### WHAT IS EXPECTED
Retype the data exactly, from its first line to the line containing "S.camera = camo", including both, and skip any picture.
#####
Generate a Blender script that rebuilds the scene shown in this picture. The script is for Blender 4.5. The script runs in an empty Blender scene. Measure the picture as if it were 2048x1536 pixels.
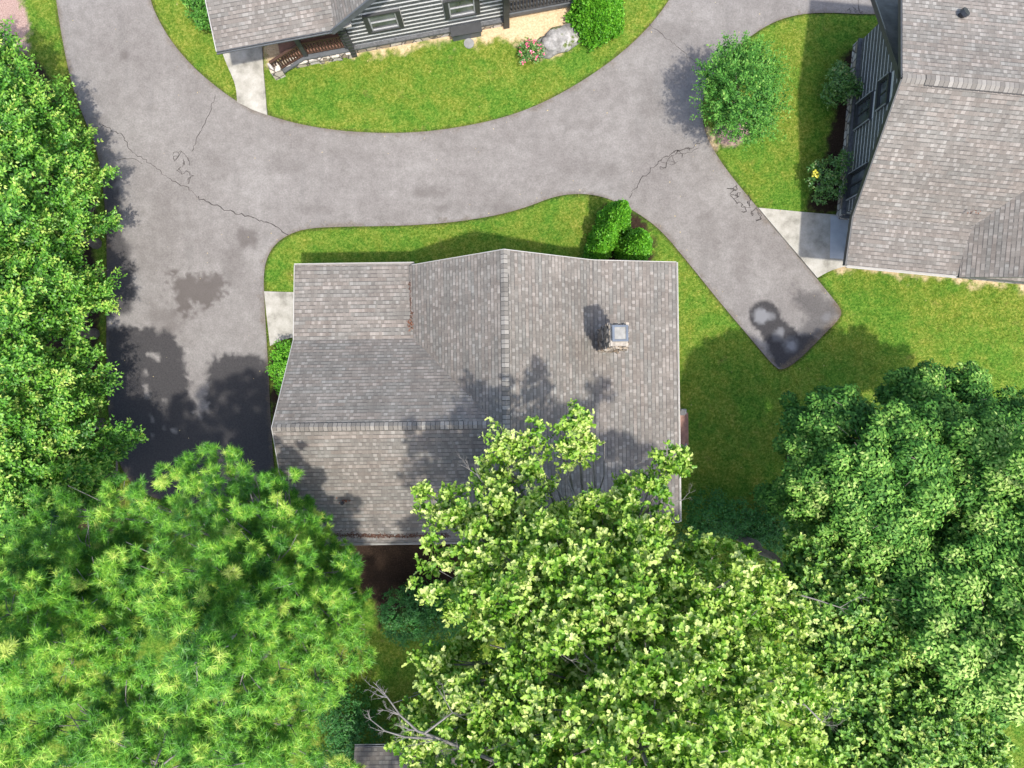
import bpy, math, random
import numpy as np
from mathutils import Vector, Matrix
from mathutils.geometry import delaunay_2d_cdt

# ------------------------------------------------------------------ camera, sky, sun, exposure
S = bpy.context.scene
COL = S.collection
CAM_H = 28.4          # drone height above the ground (m)
FPX = 1420.0          # focal length in pixels of the 2048 px wide photograph
cam = bpy.data.cameras.new('camera')
cam.sensor_width = 36.0
cam.lens = 36.0 * FPX / 2048.0
cam.clip_end = 2000
camo = bpy.data.objects.new('camera', cam)
camo.location = (0, 0, CAM_H)
camo.rotation_euler = (0, 0, 0)
COL.objects.link(camo)
S.camera = camo

SUN_TRAVEL = Vector((-.21, .318, -1.0)).normalized()
to_sun = -SUN_TRAVEL
w = bpy.data.worlds.new('World'); S.world = w
w.use_nodes = True
nt = w.node_tree; nt.nodes.clear()
sky = nt.nodes.new('ShaderNodeTexSky'); sky.sky_type = 'NISHITA'; sky.sun_disc = False
sky.dust_density = 2.6; sky.ozone_density = .6
sky.sun_elevation = math.asin(to_sun.z)
sky.sun_rotation = math.atan2(to_sun.x, to_sun.y)
bg = nt.nodes.new('ShaderNodeBackground'); bg.inputs['Strength'].default_value = 0.15
wo = nt.nodes.new('ShaderNodeOutputWorld')
nt.links.new(sky.outputs[0], bg.inputs[0]); nt.links.new(bg.outputs[0], wo.inputs[0])
sl = bpy.data.lights.new('sun', 'SUN'); sl.energy = 2.3; sl.angle = math.radians(1.6); sl.color = (1.0, .945, .86)
so = bpy.data.objects.new('sun', sl); so.rotation_euler = SUN_TRAVEL.to_track_quat('-Z', 'Y').to_euler()
so.location = (8, -12, 40); COL.objects.link(so)
S.view_settings.view_transform = 'Standard'; S.view_settings.look = 'None'
S.view_settings.gamma = 1.0; S.view_settings.exposure = 1.42
S.cycles.use_denoising = True
S.cycles.max_bounces = 6; S.cycles.transparent_max_bounces = 4
S.cycles.sample_clamp_indirect = 4.0

RNG = np.random.default_rng(7)
random.seed(7)
R = math.radians


def P(u, v, h=0.0):
    """surveyed position: photograph pixel (2048x1536) at a known height -> metres"""
    d = CAM_H - h
    return Vector(((u - 1024) * d / FPX, (768 - v) * d / FPX, h))


# ------------------------------------------------------------------ objects
def tag(o, label=None, cat=None, group=None, kind=None):
    if label: o['label'] = label
    if cat: o['category'] = cat
    if group: o['group'] = group
    if kind: o['kind'] = kind
    return o


def thing(name, loc, label, cat, rz=0.0, group=None):
    o = bpy.data.objects.new(name, None)
    o.location = loc; o.rotation_euler = (0, 0, rz)
    o.empty_display_size = .3
    COL.objects.link(o)
    return tag(o, label, cat, group)


def link(name, me, parent=None, loc=None):
    o = bpy.data.objects.new(name, me); COL.objects.link(o)
    if parent: o.parent = parent
    if loc is not None: o.location = loc
    return o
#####
### COMPLETED EXERCISE
Generate a Blender script that rebuilds the scene shown in this picture. The script is for Blender 4.5. The script runs in an empty Blender scene. Measure the picture as if it were 2048x1536 pixels.
import bpy, math, random
import numpy as np
from mathutils import Vector, Matrix
from mathutils.geometry import delaunay_2d_cdt

# ------------------------------------------------------------------ camera, sky, sun, exposure
S = bpy.context.scene
COL = S.collection
CAM_H = 28.4          # drone height above the ground (m)
FPX = 1420.0          # focal length in pixels of the 2048 px wide photograph
cam = bpy.data.cameras.new('camera')
cam.sensor_width = 36.0
cam.lens = 36.0 * FPX / 2048.0
cam.clip_end = 2000
camo = bpy.data.objects.new('camera', cam)
camo.location = (0, 0, CAM_H)
camo.rotation_euler = (0, 0, 0)
COL.objects.link(camo)
S.camera = camo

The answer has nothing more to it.